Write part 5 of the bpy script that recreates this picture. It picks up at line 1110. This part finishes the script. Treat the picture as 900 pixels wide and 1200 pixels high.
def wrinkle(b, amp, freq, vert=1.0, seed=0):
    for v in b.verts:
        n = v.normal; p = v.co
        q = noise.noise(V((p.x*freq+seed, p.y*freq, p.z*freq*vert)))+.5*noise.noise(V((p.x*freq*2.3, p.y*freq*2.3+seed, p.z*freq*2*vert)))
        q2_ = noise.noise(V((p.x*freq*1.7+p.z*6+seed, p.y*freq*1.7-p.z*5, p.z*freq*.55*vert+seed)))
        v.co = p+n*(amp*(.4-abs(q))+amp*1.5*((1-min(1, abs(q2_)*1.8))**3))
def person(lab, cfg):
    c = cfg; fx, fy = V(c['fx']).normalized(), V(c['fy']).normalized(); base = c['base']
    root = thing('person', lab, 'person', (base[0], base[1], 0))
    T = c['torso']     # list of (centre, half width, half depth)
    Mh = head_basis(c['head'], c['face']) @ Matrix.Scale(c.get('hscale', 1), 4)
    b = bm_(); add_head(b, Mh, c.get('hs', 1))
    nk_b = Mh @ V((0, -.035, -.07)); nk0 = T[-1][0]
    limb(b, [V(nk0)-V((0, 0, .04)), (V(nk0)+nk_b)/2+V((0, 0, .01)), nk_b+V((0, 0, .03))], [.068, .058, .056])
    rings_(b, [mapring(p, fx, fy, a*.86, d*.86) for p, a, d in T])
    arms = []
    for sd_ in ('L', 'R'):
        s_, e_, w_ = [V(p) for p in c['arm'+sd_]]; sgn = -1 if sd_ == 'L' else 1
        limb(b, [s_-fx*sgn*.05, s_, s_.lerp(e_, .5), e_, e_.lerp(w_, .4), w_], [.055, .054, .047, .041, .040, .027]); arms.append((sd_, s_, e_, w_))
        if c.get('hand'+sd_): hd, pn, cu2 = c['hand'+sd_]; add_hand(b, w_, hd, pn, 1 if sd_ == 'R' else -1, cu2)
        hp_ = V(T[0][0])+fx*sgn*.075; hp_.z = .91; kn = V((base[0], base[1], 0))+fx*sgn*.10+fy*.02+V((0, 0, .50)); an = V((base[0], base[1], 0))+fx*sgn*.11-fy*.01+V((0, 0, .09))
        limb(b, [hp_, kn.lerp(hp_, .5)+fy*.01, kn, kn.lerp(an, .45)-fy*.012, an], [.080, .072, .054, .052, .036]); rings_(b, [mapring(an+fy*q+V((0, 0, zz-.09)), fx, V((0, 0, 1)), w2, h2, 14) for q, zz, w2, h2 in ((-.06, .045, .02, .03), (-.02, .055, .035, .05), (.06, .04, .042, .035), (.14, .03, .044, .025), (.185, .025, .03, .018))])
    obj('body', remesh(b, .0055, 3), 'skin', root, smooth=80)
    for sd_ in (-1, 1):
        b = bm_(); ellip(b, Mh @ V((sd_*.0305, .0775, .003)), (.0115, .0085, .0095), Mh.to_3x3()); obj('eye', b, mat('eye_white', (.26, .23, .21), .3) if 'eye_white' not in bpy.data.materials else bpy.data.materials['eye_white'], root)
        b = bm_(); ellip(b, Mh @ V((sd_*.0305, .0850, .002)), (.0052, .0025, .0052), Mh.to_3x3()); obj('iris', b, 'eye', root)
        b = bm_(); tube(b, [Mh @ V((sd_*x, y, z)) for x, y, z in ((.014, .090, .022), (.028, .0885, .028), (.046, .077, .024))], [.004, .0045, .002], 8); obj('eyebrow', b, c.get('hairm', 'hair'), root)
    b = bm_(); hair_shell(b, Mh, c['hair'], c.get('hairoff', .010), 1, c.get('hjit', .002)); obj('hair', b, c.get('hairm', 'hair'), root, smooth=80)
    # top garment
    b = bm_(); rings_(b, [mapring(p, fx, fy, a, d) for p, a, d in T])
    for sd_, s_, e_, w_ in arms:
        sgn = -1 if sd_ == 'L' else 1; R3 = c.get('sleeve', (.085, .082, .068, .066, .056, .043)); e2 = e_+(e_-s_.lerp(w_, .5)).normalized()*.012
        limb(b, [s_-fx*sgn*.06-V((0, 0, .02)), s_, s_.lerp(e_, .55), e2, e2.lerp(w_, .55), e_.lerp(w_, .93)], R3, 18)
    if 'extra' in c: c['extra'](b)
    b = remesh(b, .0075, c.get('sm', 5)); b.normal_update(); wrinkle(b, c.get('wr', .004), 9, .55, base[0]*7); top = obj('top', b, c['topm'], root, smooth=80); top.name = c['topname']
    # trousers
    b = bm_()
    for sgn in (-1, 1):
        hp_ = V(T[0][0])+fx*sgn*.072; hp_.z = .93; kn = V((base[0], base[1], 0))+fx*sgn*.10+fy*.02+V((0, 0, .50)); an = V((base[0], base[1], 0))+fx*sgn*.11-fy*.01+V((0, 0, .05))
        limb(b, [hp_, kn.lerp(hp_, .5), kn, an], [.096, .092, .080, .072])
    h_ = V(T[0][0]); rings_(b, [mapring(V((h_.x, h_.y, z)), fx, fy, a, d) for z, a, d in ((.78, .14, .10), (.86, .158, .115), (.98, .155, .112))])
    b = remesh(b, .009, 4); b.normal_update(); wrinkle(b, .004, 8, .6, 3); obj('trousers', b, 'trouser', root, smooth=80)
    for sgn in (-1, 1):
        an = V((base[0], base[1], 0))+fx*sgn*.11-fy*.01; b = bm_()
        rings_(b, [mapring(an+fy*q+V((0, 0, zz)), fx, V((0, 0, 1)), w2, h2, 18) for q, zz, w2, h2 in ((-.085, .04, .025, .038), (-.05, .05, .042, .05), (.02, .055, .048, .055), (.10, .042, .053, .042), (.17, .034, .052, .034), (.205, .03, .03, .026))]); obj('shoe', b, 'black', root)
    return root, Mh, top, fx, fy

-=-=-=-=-

Your task is to transcribe the listing above in full, exactly as given.

## Expected answer:
Write part 5 of the bpy script that recreates this picture. It picks up at line 1110. This part finishes the script. Treat the picture as 900 pixels wide and 1200 pixels high.
def wrinkle(b, amp, freq, vert=1.0, seed=0):
    for v in b.verts:
        n = v.normal; p = v.co
        q = noise.noise(V((p.x*freq+seed, p.y*freq, p.z*freq*vert)))+.5*noise.noise(V((p.x*freq*2.3, p.y*freq*2.3+seed, p.z*freq*2*vert)))
        q2_ = noise.noise(V((p.x*freq*1.7+p.z*6+seed, p.y*freq*1.7-p.z*5, p.z*freq*.55*vert+seed)))
        v.co = p+n*(amp*(.4-abs(q))+amp*1.5*((1-min(1, abs(q2_)*1.8))**3))
def person(lab, cfg):
    c = cfg; fx, fy = V(c['fx']).normalized(), V(c['fy']).normalized(); base = c['base']
    root = thing('person', lab, 'person', (base[0], base[1], 0))
    T = c['torso']     # list of (centre, half width, half depth)
    Mh = head_basis(c['head'], c['face']) @ Matrix.Scale(c.get('hscale', 1), 4)
    b = bm_(); add_head(b, Mh, c.get('hs', 1))
    nk_b = Mh @ V((0, -.035, -.07)); nk0 = T[-1][0]
    limb(b, [V(nk0)-V((0, 0, .04)), (V(nk0)+nk_b)/2+V((0, 0, .01)), nk_b+V((0, 0, .03))], [.068, .058, .056])
    rings_(b, [mapring(p, fx, fy, a*.86, d*.86) for p, a, d in T])
    arms = []
    for sd_ in ('L', 'R'):
        s_, e_, w_ = [V(p) for p in c['arm'+sd_]]; sgn = -1 if sd_ == 'L' else 1
        limb(b, [s_-fx*sgn*.05, s_, s_.lerp(e_, .5), e_, e_.lerp(w_, .4), w_], [.055, .054, .047, .041, .040, .027]); arms.append((sd_, s_, e_, w_))
        if c.get('hand'+sd_): hd, pn, cu2 = c['hand'+sd_]; add_hand(b, w_, hd, pn, 1 if sd_ == 'R' else -1, cu2)
        hp_ = V(T[0][0])+fx*sgn*.075; hp_.z = .91; kn = V((base[0], base[1], 0))+fx*sgn*.10+fy*.02+V((0, 0, .50)); an = V((base[0], base[1], 0))+fx*sgn*.11-fy*.01+V((0, 0, .09))
        limb(b, [hp_, kn.lerp(hp_, .5)+fy*.01, kn, kn.lerp(an, .45)-fy*.012, an], [.080, .072, .054, .052, .036]); rings_(b, [mapring(an+fy*q+V((0, 0, zz-.09)), fx, V((0, 0, 1)), w2, h2, 14) for q, zz, w2, h2 in ((-.06, .045, .02, .03), (-.02, .055, .035, .05), (.06, .04, .042, .035), (.14, .03, .044, .025), (.185, .025, .03, .018))])
    obj('body', remesh(b, .0055, 3), 'skin', root, smooth=80)
    for sd_ in (-1, 1):
        b = bm_(); ellip(b, Mh @ V((sd_*.0305, .0775, .003)), (.0115, .0085, .0095), Mh.to_3x3()); obj('eye', b, mat('eye_white', (.26, .23, .21), .3) if 'eye_white' not in bpy.data.materials else bpy.data.materials['eye_white'], root)
        b = bm_(); ellip(b, Mh @ V((sd_*.0305, .0850, .002)), (.0052, .0025, .0052), Mh.to_3x3()); obj('iris', b, 'eye', root)
        b = bm_(); tube(b, [Mh @ V((sd_*x, y, z)) for x, y, z in ((.014, .090, .022), (.028, .0885, .028), (.046, .077, .024))], [.004, .0045, .002], 8); obj('eyebrow', b, c.get('hairm', 'hair'), root)
    b = bm_(); hair_shell(b, Mh, c['hair'], c.get('hairoff', .010), 1, c.get('hjit', .002)); obj('hair', b, c.get('hairm', 'hair'), root, smooth=80)
    # top garment
    b = bm_(); rings_(b, [mapring(p, fx, fy, a, d) for p, a, d in T])
    for sd_, s_, e_, w_ in arms:
        sgn = -1 if sd_ == 'L' else 1; R3 = c.get('sleeve', (.085, .082, .068, .066, .056, .043)); e2 = e_+(e_-s_.lerp(w_, .5)).normalized()*.012
        limb(b, [s_-fx*sgn*.06-V((0, 0, .02)), s_, s_.lerp(e_, .55), e2, e2.lerp(w_, .55), e_.lerp(w_, .93)], R3, 18)
    if 'extra' in c: c['extra'](b)
    b = remesh(b, .0075, c.get('sm', 5)); b.normal_update(); wrinkle(b, c.get('wr', .004), 9, .55, base[0]*7); top = obj('top', b, c['topm'], root, smooth=80); top.name = c['topname']
    # trousers
    b = bm_()
    for sgn in (-1, 1):
        hp_ = V(T[0][0])+fx*sgn*.072; hp_.z = .93; kn = V((base[0], base[1], 0))+fx*sgn*.10+fy*.02+V((0, 0, .50)); an = V((base[0], base[1], 0))+fx*sgn*.11-fy*.01+V((0, 0, .05))
        limb(b, [hp_, kn.lerp(hp_, .5), kn, an], [.096, .092, .080, .072])
    h_ = V(T[0][0]); rings_(b, [mapring(V((h_.x, h_.y, z)), fx, fy, a, d) for z, a, d in ((.78, .14, .10), (.86, .158, .115), (.98, .155, .112))])
    b = remesh(b, .009, 4); b.normal_update(); wrinkle(b, .004, 8, .6, 3); obj('trousers', b, 'trouser', root, smooth=80)
    for sgn in (-1, 1):
        an = V((base[0], base[1], 0))+fx*sgn*.11-fy*.01; b = bm_()
        rings_(b, [mapring(an+fy*q+V((0, 0, zz)), fx, V((0, 0, 1)), w2, h2, 18) for q, zz, w2, h2 in ((-.085, .04, .025, .038), (-.05, .05, .042, .05), (.02, .055, .048, .055), (.10, .042, .053, .042), (.17, .034, .052, .034), (.205, .03, .03, .026))]); obj('shoe', b, 'black', root)
    return root, Mh, top, fx, fy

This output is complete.